As shown in the code above, the model predicts that there are 49 sales when both ads are playing, 18 sales when only ad2 is playing, 7 sales when only ad1 is playing, and 3 sales when no ads are playing.

From this, I would intuitively think that:

• there was a 'baseline' number of sales of 3
• ad2 caused 18 - 3 = 16 sales
• ad1 caused 7 - 3 = 4 sales

However, these numbers ad up to 23, less than half of the 49 predicted when both ads are playing. What is going on here? I get that a Poisson GLM is a multiplicative model on the response scale, so it's probably not appropriate to use my 'adding and subtracting' method above to partition effects. But even so, where do the remaining 26 predicted conversions come from? Is this some kind of interaction effect, where the effect of ad1 depends on the level of ad2? And is there some appropriate way to get a broad idea of how many ads are caused by ad1 vs ad2 vs baseline effect?

Answer 1

In a Poisson model, the expected number of sales given advertising levels $x$ and $w$ would be $$E[y \vert x,w] = \exp(\alpha + \beta \cdot x +\gamma \cdot w ) = \exp(\alpha) \cdot \exp(\beta \cdot x) \cdot \exp(\gamma \cdot w )$$

You can think of $\exp(\alpha)$ as a baseline level of sales without advertising, which is then scaled by the terms involving the ads. If there's no advertising the effect is $\exp(0)=1$ (no effect). In general, however, the effect is multiplicative and definitely depends on the level of the other type.

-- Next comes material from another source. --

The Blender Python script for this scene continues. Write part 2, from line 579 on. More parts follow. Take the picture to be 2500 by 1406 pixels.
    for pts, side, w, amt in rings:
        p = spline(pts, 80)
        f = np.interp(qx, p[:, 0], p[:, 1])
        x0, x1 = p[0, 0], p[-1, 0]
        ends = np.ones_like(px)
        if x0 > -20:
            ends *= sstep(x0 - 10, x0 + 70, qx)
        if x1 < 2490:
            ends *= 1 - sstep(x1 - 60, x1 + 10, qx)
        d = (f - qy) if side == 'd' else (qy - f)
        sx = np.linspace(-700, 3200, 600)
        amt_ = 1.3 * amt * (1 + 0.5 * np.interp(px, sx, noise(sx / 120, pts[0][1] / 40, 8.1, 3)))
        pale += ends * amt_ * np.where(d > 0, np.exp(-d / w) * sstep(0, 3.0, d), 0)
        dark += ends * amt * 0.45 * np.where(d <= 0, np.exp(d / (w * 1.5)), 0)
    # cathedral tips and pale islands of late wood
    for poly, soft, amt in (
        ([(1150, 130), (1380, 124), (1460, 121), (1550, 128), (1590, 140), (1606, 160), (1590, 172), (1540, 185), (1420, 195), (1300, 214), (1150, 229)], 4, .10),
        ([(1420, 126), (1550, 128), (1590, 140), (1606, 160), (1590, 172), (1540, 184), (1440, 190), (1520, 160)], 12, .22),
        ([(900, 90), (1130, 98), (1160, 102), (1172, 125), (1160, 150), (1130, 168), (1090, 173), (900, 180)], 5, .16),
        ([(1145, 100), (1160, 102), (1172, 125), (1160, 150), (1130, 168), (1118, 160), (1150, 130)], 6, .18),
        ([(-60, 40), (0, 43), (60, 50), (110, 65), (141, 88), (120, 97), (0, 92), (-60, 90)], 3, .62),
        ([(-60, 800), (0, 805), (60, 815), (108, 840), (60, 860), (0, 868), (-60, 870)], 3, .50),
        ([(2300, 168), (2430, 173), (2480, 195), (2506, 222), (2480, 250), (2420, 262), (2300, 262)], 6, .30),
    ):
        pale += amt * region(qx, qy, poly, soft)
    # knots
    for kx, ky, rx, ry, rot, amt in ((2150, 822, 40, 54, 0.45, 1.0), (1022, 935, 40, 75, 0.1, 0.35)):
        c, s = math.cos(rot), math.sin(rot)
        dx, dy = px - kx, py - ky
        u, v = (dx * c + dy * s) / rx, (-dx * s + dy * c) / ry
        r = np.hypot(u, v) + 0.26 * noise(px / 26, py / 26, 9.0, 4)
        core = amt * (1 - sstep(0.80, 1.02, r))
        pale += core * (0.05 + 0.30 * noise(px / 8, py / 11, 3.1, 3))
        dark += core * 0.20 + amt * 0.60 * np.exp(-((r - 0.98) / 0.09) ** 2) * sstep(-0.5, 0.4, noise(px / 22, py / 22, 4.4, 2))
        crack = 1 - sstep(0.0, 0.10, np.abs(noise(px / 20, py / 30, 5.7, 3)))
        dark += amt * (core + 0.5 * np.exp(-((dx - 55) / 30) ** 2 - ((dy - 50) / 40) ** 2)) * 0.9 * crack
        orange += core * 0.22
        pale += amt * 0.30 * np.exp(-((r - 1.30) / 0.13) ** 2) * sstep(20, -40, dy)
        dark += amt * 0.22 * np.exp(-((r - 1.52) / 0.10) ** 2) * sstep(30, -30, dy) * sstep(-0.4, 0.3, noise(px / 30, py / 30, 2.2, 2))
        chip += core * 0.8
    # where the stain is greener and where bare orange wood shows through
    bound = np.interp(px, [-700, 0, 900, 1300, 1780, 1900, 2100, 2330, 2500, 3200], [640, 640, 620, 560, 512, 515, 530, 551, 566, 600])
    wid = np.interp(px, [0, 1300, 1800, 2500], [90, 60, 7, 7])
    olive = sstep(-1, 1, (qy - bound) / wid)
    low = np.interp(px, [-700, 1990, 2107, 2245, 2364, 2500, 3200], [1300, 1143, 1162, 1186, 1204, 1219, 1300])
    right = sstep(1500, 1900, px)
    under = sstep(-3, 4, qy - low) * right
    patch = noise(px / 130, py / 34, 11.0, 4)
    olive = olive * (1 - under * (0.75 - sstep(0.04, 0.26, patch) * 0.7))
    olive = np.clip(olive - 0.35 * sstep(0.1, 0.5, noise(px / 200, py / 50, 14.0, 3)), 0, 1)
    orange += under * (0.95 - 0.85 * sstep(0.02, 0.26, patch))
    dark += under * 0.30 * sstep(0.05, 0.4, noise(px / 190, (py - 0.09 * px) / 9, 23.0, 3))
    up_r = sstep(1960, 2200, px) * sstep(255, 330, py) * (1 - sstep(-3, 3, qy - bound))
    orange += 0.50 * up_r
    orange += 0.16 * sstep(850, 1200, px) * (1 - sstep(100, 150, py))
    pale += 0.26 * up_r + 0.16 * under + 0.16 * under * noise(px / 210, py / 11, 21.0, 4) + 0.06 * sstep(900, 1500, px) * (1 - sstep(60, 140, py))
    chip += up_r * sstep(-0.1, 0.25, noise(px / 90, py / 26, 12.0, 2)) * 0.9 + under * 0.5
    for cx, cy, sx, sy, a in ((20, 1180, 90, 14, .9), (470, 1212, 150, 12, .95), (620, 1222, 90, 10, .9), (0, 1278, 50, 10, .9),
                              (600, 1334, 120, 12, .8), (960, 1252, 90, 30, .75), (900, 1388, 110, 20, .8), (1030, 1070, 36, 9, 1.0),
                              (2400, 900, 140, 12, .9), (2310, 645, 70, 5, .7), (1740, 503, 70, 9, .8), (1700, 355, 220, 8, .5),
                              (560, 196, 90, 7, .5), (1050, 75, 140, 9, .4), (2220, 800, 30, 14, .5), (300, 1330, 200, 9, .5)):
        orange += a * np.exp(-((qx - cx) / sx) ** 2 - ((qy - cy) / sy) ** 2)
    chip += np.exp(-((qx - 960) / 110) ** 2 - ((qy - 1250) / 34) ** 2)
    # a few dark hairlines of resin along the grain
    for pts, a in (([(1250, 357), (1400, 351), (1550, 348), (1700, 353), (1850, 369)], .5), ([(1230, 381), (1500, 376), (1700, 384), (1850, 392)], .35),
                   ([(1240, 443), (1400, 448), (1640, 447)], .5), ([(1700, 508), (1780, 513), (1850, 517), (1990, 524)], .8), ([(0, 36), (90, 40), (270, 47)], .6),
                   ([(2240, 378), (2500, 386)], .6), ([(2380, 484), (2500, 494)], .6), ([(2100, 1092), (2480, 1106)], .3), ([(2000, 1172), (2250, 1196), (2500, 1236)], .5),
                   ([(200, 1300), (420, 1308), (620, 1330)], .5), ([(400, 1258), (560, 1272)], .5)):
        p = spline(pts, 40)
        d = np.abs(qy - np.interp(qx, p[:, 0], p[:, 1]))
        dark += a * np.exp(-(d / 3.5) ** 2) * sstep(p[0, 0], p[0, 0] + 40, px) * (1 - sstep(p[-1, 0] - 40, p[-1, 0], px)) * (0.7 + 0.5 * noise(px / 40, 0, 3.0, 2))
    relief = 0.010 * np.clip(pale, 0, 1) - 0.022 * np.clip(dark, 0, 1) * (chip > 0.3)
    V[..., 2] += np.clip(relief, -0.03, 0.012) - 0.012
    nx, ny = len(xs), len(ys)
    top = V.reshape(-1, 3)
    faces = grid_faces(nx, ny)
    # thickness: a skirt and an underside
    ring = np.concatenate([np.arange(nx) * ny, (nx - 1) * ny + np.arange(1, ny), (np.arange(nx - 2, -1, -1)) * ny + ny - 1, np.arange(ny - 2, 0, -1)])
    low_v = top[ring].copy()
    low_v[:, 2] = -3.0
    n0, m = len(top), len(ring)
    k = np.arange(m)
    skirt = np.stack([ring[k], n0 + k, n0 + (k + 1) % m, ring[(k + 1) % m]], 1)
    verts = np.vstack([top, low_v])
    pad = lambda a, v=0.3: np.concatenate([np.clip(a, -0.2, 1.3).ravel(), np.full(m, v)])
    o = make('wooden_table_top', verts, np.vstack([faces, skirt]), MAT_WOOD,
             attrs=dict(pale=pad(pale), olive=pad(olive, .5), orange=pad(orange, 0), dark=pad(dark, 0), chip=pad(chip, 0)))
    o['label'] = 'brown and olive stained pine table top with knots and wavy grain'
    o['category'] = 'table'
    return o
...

I think the easiest thing is to examine the ratio of these multipliers $$\frac{\exp(\beta \cdot x)}{\exp(\gamma \cdot w)}=\exp(\beta \cdot x-\gamma \cdot w).$$

One caveat is that the validity of this comparison hinges on the the levels of advertising being uncorrelated with demand shocks, which is often not the case, particularly with internet advertising.